A group of seventy European economists has urged lawmakers in the European Union to prioritize the launch of a publicly issued digital euro rather than relying on private stablecoins, warning that weak design choices could leave Europe dependent on foreign payment systems. In an open letter published by the Sustainable Finance Lab at Utrecht University, the academics argued that Europe’s payment infrastructure is increasingly controlled by non European providers, exposing the region to geopolitical and commercial risks. They pointed to the growing influence of dollar backed stablecoins and international card networks as evidence that delays or compromises around the digital euro could erode monetary sovereignty. According to the signatories, a publicly issued digital currency should serve as a core piece of European financial infrastructure, ensuring resilience, privacy, and accessibility in an environment where digital payments are becoming the default.
The economists outlined several design principles they see as essential for the digital euro to succeed. They argued it must function as public digital money accessible to all residents, support financial inclusion, and offer strong privacy protections comparable to cash for everyday use.

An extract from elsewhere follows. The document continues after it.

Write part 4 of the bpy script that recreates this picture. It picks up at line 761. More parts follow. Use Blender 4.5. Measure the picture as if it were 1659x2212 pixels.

Just as important, they said, is a sufficiently high and gradually increasing holding limit that would allow the digital euro to act as a meaningful store of value rather than a purely symbolic payment tool. Without these features, the group warned, businesses and consumers may continue to favor private alternatives, undermining the project’s purpose. The letter framed the debate as a choice between asserting democratic control over money in the digital age or ceding influence to foreign corporations and non European currencies.
The call comes as political and technical preparations around the digital euro advance. Officials at the European Central Bank have emphasized the strategic role of a digital euro alongside broader efforts to strengthen Europe’s financial architecture. ECB leaders have said groundwork on the technical side is largely complete, with legislative approval now the key hurdle. If lawmakers move forward, pilot transactions could begin later in the decade, with issuance possible before 2030. At the same time, policymakers continue to stress that a digital euro would complement physical cash and coexist with regulated private stablecoins under existing EU rules. Still, surveys suggest public demand remains uncertain, making design choices and political clarity critical as Europe decides how to position its money system in a world increasingly shaped by digital payments.